* **What is needed**:
Repeat each record below exactly as given.

* **Material for this task**:
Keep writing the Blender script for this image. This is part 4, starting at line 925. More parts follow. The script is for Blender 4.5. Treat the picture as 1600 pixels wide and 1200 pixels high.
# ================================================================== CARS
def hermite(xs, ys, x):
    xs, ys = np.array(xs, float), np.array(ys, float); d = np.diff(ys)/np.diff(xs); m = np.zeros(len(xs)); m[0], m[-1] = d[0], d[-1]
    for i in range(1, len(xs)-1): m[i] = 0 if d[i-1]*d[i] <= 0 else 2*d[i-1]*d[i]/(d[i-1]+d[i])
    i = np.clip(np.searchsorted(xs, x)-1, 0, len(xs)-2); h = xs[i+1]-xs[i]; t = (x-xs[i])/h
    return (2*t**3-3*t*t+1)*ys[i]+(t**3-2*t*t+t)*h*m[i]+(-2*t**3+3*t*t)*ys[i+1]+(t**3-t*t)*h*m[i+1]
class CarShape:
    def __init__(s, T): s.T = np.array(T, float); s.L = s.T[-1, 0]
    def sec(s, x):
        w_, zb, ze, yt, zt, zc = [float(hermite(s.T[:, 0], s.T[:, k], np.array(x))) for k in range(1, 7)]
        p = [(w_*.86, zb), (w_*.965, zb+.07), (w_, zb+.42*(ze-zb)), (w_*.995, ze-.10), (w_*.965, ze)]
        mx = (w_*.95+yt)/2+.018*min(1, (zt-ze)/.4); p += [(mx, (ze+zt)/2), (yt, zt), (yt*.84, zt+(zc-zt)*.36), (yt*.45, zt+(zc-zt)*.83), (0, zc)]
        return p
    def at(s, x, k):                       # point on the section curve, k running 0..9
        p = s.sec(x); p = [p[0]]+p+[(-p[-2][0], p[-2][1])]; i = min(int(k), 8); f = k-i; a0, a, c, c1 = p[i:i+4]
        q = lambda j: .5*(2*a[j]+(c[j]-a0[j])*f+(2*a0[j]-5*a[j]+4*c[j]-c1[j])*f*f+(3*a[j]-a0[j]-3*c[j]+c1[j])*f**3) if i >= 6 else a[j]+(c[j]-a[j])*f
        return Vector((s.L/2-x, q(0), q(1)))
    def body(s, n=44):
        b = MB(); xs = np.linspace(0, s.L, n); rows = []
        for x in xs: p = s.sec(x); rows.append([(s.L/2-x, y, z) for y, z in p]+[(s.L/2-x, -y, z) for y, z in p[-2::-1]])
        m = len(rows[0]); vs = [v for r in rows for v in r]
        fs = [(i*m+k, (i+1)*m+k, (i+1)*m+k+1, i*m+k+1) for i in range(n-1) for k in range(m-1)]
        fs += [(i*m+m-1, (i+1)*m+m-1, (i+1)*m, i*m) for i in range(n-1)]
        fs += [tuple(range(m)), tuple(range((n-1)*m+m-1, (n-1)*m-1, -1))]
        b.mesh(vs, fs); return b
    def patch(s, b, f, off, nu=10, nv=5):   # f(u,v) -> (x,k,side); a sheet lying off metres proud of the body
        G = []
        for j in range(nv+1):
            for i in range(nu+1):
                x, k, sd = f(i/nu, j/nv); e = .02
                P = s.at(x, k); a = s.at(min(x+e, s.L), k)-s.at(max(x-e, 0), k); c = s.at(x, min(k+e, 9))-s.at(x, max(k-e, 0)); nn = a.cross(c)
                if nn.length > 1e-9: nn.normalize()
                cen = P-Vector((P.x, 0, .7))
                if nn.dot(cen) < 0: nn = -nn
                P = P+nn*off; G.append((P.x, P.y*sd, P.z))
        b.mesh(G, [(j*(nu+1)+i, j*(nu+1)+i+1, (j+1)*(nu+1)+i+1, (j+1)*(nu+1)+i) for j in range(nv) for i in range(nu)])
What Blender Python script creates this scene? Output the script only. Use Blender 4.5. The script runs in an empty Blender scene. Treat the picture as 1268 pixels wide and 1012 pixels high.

* **The response**:
Keep writing the Blender script for this image. This is part 4, starting at line 925. More parts follow. The script is for Blender 4.5. Treat the picture as 1600 pixels wide and 1200 pixels high.
# ================================================================== CARS
def hermite(xs, ys, x):
    xs, ys = np.array(xs, float), np.array(ys, float); d = np.diff(ys)/np.diff(xs); m = np.zeros(len(xs)); m[0], m[-1] = d[0], d[-1]
    for i in range(1, len(xs)-1): m[i] = 0 if d[i-1]*d[i] <= 0 else 2*d[i-1]*d[i]/(d[i-1]+d[i])
    i = np.clip(np.searchsorted(xs, x)-1, 0, len(xs)-2); h = xs[i+1]-xs[i]; t = (x-xs[i])/h
    return (2*t**3-3*t*t+1)*ys[i]+(t**3-2*t*t+t)*h*m[i]+(-2*t**3+3*t*t)*ys[i+1]+(t**3-t*t)*h*m[i+1]
class CarShape:
    def __init__(s, T): s.T = np.array(T, float); s.L = s.T[-1, 0]
    def sec(s, x):
        w_, zb, ze, yt, zt, zc = [float(hermite(s.T[:, 0], s.T[:, k], np.array(x))) for k in range(1, 7)]
        p = [(w_*.86, zb), (w_*.965, zb+.07), (w_, zb+.42*(ze-zb)), (w_*.995, ze-.10), (w_*.965, ze)]
        mx = (w_*.95+yt)/2+.018*min(1, (zt-ze)/.4); p += [(mx, (ze+zt)/2), (yt, zt), (yt*.84, zt+(zc-zt)*.36), (yt*.45, zt+(zc-zt)*.83), (0, zc)]
        return p
    def at(s, x, k):                       # point on the section curve, k running 0..9
        p = s.sec(x); p = [p[0]]+p+[(-p[-2][0], p[-2][1])]; i = min(int(k), 8); f = k-i; a0, a, c, c1 = p[i:i+4]
        q = lambda j: .5*(2*a[j]+(c[j]-a0[j])*f+(2*a0[j]-5*a[j]+4*c[j]-c1[j])*f*f+(3*a[j]-a0[j]-3*c[j]+c1[j])*f**3) if i >= 6 else a[j]+(c[j]-a[j])*f
        return Vector((s.L/2-x, q(0), q(1)))
    def body(s, n=44):
        b = MB(); xs = np.linspace(0, s.L, n); rows = []
        for x in xs: p = s.sec(x); rows.append([(s.L/2-x, y, z) for y, z in p]+[(s.L/2-x, -y, z) for y, z in p[-2::-1]])
        m = len(rows[0]); vs = [v for r in rows for v in r]
        fs = [(i*m+k, (i+1)*m+k, (i+1)*m+k+1, i*m+k+1) for i in range(n-1) for k in range(m-1)]
        fs += [(i*m+m-1, (i+1)*m+m-1, (i+1)*m, i*m) for i in range(n-1)]
        fs += [tuple(range(m)), tuple(range((n-1)*m+m-1, (n-1)*m-1, -1))]
        b.mesh(vs, fs); return b
    def patch(s, b, f, off, nu=10, nv=5):   # f(u,v) -> (x,k,side); a sheet lying off metres proud of the body
        G = []
        for j in range(nv+1):
            for i in range(nu+1):
                x, k, sd = f(i/nu, j/nv); e = .02
                P = s.at(x, k); a = s.at(min(x+e, s.L), k)-s.at(max(x-e, 0), k); c = s.at(x, min(k+e, 9))-s.at(x, max(k-e, 0)); nn = a.cross(c)
                if nn.length > 1e-9: nn.normalize()
                cen = P-Vector((P.x, 0, .7))
                if nn.dot(cen) < 0: nn = -nn
                P = P+nn*off; G.append((P.x, P.y*sd, P.z))
        b.mesh(G, [(j*(nu+1)+i, j*(nu+1)+i+1, (j+1)*(nu+1)+i+1, (j+1)*(nu+1)+i) for j in range(nv) for i in range(nu)])
What Blender Python script creates this scene? Output the script only. Use Blender 4.5. The script runs in an empty Blender scene. Treat the picture as 1268 pixels wide and 1012 pixels high.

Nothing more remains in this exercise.